TASK -
Restate verbatim the lines between the one holding "Continue the Blender" and the one holding "(.23, .032, .036), 0, 1.6)", both included, and no others.

RECORD LIST -

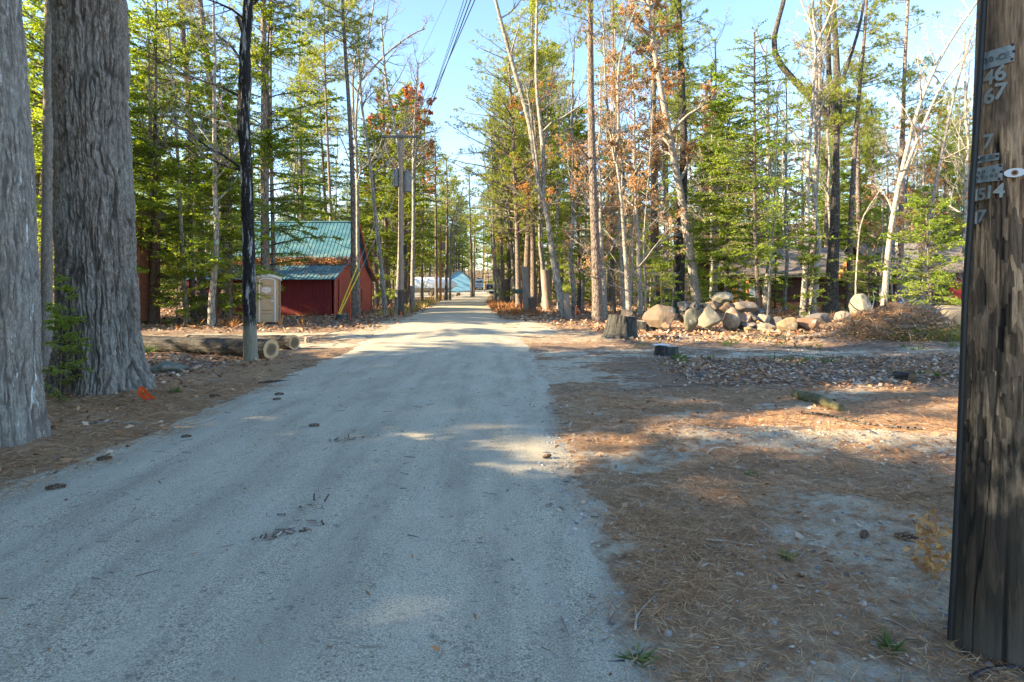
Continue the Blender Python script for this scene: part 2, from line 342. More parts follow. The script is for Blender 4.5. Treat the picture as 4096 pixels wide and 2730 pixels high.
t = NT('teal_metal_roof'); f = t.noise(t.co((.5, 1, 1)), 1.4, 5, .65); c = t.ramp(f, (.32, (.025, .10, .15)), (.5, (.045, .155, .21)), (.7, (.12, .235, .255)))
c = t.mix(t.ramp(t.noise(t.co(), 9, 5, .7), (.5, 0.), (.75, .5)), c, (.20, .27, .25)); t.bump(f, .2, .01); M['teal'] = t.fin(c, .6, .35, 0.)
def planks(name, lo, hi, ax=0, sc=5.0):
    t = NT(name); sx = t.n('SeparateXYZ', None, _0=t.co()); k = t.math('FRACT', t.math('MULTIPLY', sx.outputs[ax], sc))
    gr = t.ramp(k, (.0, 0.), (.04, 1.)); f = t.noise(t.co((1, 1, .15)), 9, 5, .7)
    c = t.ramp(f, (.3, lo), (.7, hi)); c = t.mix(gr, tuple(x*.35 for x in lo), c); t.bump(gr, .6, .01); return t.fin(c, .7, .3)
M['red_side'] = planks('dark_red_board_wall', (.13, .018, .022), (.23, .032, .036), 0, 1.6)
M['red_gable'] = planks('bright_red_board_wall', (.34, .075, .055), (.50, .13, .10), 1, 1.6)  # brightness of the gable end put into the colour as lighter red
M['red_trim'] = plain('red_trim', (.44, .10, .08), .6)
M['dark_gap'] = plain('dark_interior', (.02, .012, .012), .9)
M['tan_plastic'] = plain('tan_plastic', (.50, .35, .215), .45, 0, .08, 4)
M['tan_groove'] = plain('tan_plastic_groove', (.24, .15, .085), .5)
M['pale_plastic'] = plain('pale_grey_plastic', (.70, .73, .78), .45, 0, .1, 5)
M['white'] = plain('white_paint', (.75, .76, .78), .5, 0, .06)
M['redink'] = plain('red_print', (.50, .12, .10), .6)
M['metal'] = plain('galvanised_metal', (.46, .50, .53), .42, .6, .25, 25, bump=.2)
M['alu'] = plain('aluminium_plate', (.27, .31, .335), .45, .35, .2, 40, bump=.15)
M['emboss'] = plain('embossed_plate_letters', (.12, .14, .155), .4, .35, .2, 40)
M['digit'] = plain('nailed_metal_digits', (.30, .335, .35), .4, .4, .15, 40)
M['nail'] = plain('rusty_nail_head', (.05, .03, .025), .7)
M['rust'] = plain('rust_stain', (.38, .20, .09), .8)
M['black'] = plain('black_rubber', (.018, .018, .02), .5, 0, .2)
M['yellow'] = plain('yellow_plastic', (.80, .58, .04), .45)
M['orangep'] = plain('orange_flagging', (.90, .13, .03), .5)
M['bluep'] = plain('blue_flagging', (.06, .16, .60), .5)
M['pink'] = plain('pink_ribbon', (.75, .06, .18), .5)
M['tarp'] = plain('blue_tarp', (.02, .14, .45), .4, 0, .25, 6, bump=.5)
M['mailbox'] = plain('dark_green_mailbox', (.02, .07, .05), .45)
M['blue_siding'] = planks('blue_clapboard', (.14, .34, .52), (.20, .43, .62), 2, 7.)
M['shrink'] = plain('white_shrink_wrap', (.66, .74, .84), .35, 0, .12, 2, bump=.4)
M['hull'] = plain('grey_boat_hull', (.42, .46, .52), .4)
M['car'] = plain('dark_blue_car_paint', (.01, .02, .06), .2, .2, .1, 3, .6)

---

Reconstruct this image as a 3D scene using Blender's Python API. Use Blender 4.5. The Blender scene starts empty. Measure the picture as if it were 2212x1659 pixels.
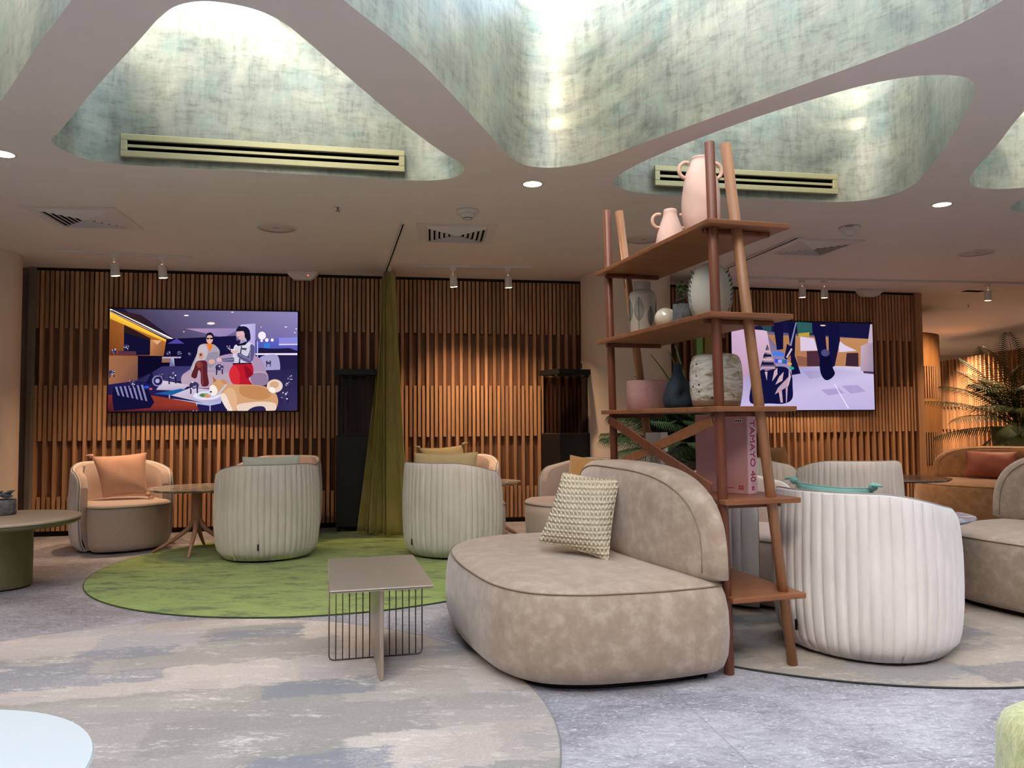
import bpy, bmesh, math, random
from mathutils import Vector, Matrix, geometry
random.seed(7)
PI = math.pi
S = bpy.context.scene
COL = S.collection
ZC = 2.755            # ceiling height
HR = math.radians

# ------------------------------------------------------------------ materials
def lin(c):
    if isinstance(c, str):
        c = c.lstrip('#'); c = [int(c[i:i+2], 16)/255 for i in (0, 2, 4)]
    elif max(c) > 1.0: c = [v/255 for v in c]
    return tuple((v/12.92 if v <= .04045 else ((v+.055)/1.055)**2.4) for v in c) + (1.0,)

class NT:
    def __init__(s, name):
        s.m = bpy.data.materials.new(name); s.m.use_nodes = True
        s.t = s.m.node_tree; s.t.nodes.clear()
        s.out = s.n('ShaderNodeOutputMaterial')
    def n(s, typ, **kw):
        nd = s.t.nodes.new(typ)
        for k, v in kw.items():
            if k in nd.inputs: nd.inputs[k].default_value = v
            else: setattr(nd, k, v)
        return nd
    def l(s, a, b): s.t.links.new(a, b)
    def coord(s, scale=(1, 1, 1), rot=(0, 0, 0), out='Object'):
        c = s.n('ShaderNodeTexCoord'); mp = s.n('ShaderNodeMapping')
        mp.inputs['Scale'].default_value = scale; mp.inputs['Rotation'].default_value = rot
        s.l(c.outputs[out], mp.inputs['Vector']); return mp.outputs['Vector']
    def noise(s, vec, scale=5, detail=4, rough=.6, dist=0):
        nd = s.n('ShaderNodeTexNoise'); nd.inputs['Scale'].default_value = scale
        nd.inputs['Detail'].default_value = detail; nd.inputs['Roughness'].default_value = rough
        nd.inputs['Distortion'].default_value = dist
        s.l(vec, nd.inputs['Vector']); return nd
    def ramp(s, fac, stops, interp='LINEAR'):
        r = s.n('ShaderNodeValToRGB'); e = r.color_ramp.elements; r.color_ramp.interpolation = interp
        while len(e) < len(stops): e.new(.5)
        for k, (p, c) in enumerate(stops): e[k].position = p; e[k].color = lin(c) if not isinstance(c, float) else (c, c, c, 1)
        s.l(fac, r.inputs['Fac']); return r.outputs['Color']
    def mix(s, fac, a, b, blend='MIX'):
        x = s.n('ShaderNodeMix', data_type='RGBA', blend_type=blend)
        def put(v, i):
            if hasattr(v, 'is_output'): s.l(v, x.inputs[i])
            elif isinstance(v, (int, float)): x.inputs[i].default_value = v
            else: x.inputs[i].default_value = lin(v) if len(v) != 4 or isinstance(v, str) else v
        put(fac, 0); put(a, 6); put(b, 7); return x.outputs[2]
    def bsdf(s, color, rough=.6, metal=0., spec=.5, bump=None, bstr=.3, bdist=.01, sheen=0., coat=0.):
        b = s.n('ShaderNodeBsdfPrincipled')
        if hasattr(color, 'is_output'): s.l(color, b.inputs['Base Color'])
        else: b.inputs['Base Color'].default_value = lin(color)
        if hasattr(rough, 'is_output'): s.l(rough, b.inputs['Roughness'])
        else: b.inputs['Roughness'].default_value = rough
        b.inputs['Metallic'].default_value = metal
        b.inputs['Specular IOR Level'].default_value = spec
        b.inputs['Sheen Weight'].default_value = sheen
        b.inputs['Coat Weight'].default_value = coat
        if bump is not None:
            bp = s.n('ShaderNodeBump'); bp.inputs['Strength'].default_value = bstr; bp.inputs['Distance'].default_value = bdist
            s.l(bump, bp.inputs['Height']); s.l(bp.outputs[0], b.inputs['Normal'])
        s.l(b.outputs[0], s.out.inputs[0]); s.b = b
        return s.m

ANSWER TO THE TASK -
Continue the Blender Python script for this scene: part 2, from line 342. More parts follow. The script is for Blender 4.5. Treat the picture as 4096 pixels wide and 2730 pixels high.
t = NT('teal_metal_roof'); f = t.noise(t.co((.5, 1, 1)), 1.4, 5, .65); c = t.ramp(f, (.32, (.025, .10, .15)), (.5, (.045, .155, .21)), (.7, (.12, .235, .255)))
c = t.mix(t.ramp(t.noise(t.co(), 9, 5, .7), (.5, 0.), (.75, .5)), c, (.20, .27, .25)); t.bump(f, .2, .01); M['teal'] = t.fin(c, .6, .35, 0.)
def planks(name, lo, hi, ax=0, sc=5.0):
    t = NT(name); sx = t.n('SeparateXYZ', None, _0=t.co()); k = t.math('FRACT', t.math('MULTIPLY', sx.outputs[ax], sc))
    gr = t.ramp(k, (.0, 0.), (.04, 1.)); f = t.noise(t.co((1, 1, .15)), 9, 5, .7)
    c = t.ramp(f, (.3, lo), (.7, hi)); c = t.mix(gr, tuple(x*.35 for x in lo), c); t.bump(gr, .6, .01); return t.fin(c, .7, .3)
M['red_side'] = planks('dark_red_board_wall', (.13, .018, .022), (.23, .032, .036), 0, 1.6)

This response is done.